James Joyner’s post today about the efforts of Jon Kyl and several incoming Senators to delay a vote on the START treaty brought to mind an episode from the second season of The West Wing titled The Lame Duck Congress, aptly enough. In that episode, President Bartlet’s staff debates whether he should call Congress back into session after the mid-term elections so that the Senate can consider a Comprehensive Test Ban Treaty. It’s made clear early in the episode that changes in the Senate, most specifically the defeat of one Democratic Senator from Pennsylvania, mean that it will be difficult if not impossible to pass the treaty when the new Congress convenes.

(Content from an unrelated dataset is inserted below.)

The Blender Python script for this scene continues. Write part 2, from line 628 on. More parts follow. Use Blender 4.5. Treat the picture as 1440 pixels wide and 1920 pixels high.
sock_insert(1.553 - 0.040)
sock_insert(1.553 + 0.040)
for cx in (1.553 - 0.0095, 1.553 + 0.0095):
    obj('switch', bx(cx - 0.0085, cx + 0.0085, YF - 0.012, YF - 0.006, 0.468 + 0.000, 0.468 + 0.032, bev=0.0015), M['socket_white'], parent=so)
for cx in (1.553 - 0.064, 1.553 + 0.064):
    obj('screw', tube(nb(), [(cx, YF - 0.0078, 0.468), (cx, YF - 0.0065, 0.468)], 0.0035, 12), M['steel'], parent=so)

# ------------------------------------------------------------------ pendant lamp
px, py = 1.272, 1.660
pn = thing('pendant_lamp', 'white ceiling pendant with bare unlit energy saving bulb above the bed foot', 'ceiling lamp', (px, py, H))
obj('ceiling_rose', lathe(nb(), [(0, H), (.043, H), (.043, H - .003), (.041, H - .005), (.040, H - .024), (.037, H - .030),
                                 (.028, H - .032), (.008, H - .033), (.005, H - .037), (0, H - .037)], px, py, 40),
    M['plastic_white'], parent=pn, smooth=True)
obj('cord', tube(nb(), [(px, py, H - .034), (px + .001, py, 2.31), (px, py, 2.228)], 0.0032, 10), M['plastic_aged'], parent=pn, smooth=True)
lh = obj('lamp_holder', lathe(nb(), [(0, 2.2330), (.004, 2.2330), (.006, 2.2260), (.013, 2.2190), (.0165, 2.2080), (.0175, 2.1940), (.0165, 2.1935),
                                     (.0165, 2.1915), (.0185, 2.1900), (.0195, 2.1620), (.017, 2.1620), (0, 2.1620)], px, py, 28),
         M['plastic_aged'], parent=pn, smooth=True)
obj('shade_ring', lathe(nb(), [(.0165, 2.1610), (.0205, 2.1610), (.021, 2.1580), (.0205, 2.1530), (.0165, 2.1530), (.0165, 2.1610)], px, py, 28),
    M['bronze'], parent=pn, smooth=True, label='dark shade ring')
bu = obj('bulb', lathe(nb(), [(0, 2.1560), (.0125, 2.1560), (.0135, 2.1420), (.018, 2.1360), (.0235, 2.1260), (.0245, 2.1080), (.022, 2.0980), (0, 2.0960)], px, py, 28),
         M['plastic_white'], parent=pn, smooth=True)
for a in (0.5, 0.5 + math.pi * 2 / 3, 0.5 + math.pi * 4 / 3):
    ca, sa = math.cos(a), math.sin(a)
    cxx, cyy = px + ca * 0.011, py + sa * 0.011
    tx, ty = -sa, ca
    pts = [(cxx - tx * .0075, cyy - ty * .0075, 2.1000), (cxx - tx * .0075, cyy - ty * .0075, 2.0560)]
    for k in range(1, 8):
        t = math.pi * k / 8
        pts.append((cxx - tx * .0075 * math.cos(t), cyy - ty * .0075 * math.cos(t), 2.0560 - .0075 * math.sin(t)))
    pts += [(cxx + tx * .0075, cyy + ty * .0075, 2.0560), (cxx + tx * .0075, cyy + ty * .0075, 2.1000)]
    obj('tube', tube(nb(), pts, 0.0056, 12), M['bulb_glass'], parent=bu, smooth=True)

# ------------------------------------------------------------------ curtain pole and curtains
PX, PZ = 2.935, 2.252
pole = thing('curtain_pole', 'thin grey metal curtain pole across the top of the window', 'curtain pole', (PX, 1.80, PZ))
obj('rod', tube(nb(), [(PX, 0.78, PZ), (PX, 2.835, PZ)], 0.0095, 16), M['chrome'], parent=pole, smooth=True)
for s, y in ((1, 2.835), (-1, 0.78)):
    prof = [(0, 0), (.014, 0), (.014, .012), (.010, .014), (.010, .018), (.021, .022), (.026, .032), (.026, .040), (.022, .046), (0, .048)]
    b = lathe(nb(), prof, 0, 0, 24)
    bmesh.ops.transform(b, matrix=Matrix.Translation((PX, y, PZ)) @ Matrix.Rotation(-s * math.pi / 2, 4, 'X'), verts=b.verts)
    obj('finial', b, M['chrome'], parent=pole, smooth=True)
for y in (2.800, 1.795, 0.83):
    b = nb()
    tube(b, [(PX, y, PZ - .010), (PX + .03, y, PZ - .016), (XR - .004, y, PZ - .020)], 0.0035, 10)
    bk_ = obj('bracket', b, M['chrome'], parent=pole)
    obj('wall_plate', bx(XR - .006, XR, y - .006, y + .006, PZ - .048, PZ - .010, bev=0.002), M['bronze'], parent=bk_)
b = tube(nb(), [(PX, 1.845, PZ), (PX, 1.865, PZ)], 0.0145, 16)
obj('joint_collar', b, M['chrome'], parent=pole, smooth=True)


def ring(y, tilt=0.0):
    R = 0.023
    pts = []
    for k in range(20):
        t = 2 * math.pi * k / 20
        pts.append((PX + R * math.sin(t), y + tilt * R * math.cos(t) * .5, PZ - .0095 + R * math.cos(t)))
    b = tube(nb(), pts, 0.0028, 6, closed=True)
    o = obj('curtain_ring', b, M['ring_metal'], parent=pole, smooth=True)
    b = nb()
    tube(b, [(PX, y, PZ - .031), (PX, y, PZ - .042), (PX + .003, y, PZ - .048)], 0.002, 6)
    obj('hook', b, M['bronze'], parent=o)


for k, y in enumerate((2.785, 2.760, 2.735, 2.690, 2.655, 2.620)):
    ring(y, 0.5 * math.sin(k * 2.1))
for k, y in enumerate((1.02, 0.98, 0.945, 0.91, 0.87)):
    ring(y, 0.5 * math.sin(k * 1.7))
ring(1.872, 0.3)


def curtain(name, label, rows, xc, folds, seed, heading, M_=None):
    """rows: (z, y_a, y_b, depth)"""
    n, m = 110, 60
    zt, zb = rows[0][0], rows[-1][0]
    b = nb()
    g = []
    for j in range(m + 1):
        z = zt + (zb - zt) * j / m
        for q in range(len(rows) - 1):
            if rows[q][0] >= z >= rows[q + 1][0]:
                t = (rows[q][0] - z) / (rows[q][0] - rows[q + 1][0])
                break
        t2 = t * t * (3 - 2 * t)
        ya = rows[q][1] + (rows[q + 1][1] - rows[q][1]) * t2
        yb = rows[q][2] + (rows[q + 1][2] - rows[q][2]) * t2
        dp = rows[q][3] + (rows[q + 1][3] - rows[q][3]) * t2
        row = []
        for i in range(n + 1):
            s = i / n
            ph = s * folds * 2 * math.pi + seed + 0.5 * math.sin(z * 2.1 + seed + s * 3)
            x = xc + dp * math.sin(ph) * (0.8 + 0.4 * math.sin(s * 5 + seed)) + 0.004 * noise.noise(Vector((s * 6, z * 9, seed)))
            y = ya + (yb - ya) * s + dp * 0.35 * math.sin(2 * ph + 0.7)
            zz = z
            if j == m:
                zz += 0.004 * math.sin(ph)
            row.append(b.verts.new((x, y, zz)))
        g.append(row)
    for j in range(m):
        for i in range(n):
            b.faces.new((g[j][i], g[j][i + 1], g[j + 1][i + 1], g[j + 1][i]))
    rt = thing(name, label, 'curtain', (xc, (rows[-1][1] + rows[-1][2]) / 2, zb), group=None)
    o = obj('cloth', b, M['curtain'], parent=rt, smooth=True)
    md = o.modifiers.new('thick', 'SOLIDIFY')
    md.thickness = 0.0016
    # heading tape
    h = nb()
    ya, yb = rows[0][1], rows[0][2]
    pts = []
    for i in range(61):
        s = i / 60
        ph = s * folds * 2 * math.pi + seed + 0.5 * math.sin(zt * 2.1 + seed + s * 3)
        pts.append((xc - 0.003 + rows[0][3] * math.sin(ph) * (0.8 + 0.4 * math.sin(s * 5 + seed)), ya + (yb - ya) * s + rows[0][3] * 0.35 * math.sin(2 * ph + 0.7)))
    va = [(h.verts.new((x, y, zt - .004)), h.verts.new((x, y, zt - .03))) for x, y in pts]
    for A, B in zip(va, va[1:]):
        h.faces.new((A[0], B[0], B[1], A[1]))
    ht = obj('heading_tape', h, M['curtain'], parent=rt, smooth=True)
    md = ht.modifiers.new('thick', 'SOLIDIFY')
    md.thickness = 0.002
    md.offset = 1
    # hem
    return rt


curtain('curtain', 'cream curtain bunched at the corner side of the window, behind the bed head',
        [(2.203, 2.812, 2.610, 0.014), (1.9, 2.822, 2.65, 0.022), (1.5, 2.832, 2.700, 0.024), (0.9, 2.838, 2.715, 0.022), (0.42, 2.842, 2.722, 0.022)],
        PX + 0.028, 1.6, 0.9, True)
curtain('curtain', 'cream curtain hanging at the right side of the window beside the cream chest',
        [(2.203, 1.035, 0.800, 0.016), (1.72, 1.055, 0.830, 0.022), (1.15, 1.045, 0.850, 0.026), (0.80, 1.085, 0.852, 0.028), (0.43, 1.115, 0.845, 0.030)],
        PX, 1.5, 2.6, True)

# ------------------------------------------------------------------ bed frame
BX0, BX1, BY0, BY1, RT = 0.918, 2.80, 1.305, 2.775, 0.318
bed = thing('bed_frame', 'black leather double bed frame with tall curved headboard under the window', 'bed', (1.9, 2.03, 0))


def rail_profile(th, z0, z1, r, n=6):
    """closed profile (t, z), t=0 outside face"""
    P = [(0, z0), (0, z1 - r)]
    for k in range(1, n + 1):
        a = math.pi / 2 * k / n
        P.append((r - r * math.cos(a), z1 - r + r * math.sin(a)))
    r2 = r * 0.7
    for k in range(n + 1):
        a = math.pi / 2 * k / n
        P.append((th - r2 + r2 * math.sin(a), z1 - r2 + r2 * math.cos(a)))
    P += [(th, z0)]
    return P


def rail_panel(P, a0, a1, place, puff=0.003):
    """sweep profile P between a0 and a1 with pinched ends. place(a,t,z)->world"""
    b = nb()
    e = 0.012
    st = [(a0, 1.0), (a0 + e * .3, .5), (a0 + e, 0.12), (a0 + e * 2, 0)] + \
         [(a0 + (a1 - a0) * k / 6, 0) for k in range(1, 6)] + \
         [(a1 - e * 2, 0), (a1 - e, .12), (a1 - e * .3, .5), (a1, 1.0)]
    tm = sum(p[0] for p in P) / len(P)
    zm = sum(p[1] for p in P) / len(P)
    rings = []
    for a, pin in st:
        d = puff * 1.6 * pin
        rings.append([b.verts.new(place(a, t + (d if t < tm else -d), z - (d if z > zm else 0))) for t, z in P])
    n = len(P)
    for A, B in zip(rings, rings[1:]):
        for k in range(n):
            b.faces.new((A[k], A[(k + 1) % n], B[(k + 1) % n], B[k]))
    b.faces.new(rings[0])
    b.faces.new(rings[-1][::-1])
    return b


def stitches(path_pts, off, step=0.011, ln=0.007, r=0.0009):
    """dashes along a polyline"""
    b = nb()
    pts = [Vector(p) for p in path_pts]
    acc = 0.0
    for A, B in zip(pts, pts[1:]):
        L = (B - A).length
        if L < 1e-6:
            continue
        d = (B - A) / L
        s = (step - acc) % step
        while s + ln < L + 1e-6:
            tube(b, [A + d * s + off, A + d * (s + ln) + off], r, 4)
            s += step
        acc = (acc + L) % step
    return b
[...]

At one point, White House Communications Director Toby Ziegler sits down with the defeated Pennsylvania Senator, who explains why he wouldn’t be able to vote in favor of the treaty if a lame duck session was called:
The issues are somewhat similar here, and the request from Kyl and the incoming Senators also brings up some of the concerns about lame duck sessions that I raised in my post earlier this week:
The ability of representatives, many of whom have been voted out of office, to speak on legislation strikes me as being somewhat anti-democratic to say the least, and creates a tremendous temptation for abuse. Outside of amending the Constitution again, though, I’m not sure how we can stop it from happening except by appealing to the better natures of our Representatives demanding that Congress stop abusing its power.
I’m not certain that voting on the START Treaty constitutes the kind of abuse of power that I was concerned about in that post, but it also doesn’t arise to the level of the kind of emergency legislation that must be passed before the end of the year. Like James, I generally support the START Treaty and think the Senate should pass it, but I don’t think it would be a travesty if the current Senate were to let the next one make the call on ratification.
The story, though, and the clip above raise an interesting question. What should be the responsibility of a representative who’s been defeated by a member of the opposing party when it comes to voting on a controversial piece of legislation before their term expires?
Bruce Ackerman takes the position that the entire idea of people who’ve been defeated acting at all unless there’s an emergency is undemocratic:
There’s no need for a lame-duck Congress to meet when it comes to less-pressing matters. Here the old Progressive reasons motivating the 20th Amendment still apply with full force. It is utterly undemocratic for repudiated representatives to legislate in the name of the American people. Worse, the prospect of a lame-duck session encourages sitting politicians to defer big issues till after Election Day and thereby avoid scrutiny by the voters.
These basic principles of the 20th Amendment have been forgotten. After 1954, there was a 16-year interlude in which lame-duck sessions were unknown, but they reemerged on four occasions during the 22 years between 1970 and 1992 – without any emergency justification. Since 1994, lame-duck meetings have become routine. With a single exception, every Congress has returned after the election.
They have been making very big decisions: passing NAFTA in 1994, impeaching President Clinton in 1998 and creating the Department of Homeland Security in 2002. These large initiatives serve as precedents for the coming lame-duck consideration of such weighty matters as permanent tax relief and the New START arms treaty with Russia.
Ackerman’s argument is persuasive. Congress could have acted on the START Treaty before the election, just as it could have acted on the Bush tax cuts and the appropriations bills for every department of Executive Branch, all of which still have to be passed by at least one House of Congress before the House and Senate go home. Instead of doing that, though, Congress went home early and put off all the hard work until after the election, when many of them went down to defeat. That’s at the very least irresponsible, and may well be undemocratic as Ackerman suggests.